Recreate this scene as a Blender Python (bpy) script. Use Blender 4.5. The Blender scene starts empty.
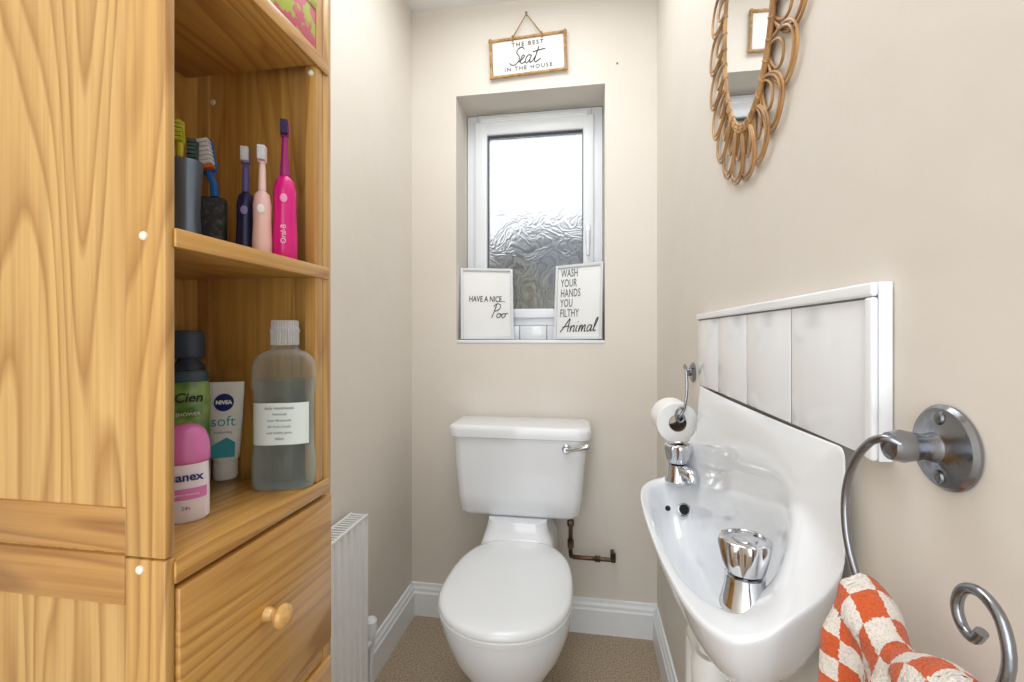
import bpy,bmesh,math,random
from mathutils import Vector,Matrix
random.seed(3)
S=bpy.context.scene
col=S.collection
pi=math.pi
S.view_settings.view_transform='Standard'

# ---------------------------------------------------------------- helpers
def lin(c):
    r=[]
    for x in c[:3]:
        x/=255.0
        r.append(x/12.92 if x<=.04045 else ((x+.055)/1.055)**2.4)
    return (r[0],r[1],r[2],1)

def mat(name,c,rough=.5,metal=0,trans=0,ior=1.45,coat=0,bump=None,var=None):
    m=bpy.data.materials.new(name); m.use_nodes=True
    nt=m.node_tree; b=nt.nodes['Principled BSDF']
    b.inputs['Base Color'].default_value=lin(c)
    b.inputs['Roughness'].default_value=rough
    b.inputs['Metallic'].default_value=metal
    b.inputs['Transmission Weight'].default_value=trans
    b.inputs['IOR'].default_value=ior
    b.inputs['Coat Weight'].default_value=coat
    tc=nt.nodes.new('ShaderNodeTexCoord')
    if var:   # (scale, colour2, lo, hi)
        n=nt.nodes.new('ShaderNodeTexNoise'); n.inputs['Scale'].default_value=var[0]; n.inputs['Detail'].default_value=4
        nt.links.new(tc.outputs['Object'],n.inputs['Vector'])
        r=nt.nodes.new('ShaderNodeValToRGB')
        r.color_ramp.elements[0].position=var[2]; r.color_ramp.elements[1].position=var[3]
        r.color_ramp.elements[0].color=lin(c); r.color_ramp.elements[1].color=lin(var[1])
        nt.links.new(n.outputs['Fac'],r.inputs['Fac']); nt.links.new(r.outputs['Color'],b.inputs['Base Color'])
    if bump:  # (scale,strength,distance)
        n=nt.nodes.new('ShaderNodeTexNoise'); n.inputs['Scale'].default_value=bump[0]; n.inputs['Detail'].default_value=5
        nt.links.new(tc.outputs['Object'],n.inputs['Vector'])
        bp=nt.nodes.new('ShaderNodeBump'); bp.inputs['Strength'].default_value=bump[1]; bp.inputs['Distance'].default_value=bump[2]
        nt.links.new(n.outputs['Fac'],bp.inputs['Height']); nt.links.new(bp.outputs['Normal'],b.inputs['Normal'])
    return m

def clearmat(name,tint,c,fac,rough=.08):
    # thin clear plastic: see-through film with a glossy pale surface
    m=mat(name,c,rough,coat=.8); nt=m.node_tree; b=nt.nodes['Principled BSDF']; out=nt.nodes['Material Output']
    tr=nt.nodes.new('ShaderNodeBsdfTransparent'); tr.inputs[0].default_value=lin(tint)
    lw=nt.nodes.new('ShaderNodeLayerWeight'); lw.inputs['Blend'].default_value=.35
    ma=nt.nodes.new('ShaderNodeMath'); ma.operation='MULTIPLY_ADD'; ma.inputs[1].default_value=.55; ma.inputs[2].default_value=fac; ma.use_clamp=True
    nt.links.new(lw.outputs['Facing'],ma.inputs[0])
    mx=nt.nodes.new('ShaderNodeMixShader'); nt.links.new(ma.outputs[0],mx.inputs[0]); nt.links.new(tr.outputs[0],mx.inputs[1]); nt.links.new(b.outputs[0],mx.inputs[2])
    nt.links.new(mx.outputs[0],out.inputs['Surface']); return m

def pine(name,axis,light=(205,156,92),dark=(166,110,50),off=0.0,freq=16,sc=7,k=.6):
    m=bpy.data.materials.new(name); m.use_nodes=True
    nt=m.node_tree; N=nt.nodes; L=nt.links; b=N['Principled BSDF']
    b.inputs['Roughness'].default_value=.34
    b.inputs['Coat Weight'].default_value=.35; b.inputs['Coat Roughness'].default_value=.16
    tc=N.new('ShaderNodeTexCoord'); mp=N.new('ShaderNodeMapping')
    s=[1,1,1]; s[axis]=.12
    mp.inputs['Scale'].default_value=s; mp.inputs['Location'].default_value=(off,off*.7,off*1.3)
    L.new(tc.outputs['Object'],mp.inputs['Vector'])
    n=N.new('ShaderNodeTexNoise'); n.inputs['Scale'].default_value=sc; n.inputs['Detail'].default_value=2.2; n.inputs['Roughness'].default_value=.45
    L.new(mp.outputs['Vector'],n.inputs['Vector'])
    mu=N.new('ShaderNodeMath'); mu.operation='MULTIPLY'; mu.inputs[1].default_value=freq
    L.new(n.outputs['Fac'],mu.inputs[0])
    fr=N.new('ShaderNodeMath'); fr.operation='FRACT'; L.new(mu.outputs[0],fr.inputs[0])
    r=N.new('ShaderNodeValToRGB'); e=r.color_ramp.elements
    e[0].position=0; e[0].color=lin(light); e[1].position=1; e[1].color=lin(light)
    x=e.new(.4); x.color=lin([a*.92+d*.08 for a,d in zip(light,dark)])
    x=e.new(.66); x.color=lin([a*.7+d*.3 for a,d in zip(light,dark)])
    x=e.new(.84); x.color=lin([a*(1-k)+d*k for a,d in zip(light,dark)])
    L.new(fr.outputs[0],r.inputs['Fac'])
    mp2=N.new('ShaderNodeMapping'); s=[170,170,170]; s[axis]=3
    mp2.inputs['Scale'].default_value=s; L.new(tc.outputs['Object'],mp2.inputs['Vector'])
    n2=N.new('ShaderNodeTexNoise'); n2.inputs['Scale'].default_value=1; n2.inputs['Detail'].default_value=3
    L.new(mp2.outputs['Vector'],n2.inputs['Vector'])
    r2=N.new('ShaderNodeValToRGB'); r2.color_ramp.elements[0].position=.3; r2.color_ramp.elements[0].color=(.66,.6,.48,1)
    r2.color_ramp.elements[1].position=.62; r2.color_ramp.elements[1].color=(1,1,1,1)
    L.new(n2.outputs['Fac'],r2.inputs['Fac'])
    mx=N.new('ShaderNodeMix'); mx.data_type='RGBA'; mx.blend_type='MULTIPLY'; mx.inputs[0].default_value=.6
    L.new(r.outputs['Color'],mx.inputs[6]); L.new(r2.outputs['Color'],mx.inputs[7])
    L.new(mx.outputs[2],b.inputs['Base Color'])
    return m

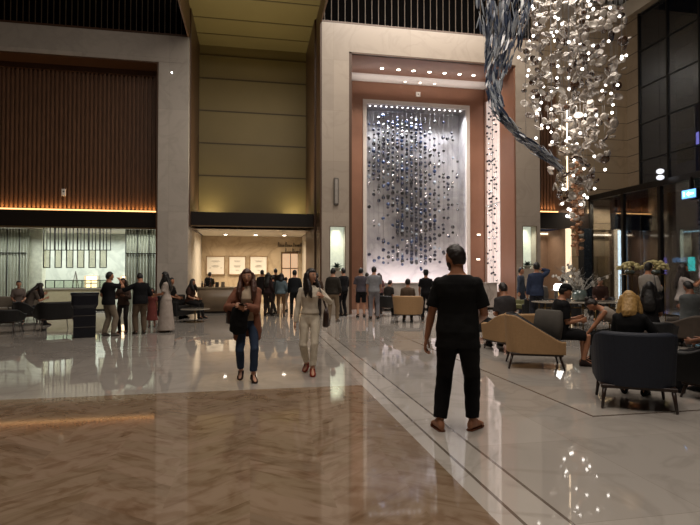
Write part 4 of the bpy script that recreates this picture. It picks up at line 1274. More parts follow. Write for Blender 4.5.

**TO BE DONE:**
Only the lines from the start of the records to the one containing "return (r[0],r[1],r[2],1)" should be repeated, exactly and with both ends kept; drop any pictures.

**ANSWER BELOW:**
Recreate this scene as a Blender Python (bpy) script. Use Blender 4.5. The Blender scene starts empty.
import bpy,bmesh,math,random
from mathutils import Vector,Matrix
random.seed(3)
S=bpy.context.scene
col=S.collection
pi=math.pi
S.view_settings.view_transform='Standard'

# ---------------------------------------------------------------- helpers
def lin(c):
    r=[]
    for x in c[:3]:
        x/=255.0
        r.append(x/12.92 if x<=.04045 else ((x+.055)/1.055)**2.4)
    return (r[0],r[1],r[2],1)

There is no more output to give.